A ce jour, la justice russe s’est accordée fort récemment un "délai de réflexion" pour la décision d’expulsion de Klein : comme par hasard, c’était durant ce délai qu’est survenue la visite impromptue de Rice et Gates, qui survenait elle-même après l’arrestation surprise de Victor Bout. Accusé, lui, d’avoir voulu vendre des armes aux Farc, et que tout le monde croisait jusqu’ici et utilisait, sans qu’on ne s’en émeuve plus que cela. Et sans que les mandats d’arrêts internationaux lancés depuis plus d’une décennie contre lui soient suivis d’effets.
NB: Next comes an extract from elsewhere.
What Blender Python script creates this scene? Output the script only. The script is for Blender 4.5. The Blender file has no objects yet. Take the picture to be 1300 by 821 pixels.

Alors, va t-on échanger Bout contre Klein entre Poutine, le vrai président de Russie, et W. Bush, désireux de récupérer un homme encombrant pour sa stratégie en Amérique du Sud ? Vu de l’extérieur, ça ne me paraît pas un si mauvais deal... On ne sait pas ce qu’en pensent les principaux concernés, qui doivent bien se douter qu’on pense encore un peu à eux, tant on a pu avoir recours dans le passé à leur savant savoir-faire... et à leur étonnante capacité commune à jouer les caméléons. Pendant ce temps-là, d’autres avions auront le temps de s’écraser en Afrique. Pendant l’échange, on n’arrête pas le commerce, surtout quand il est si florissant.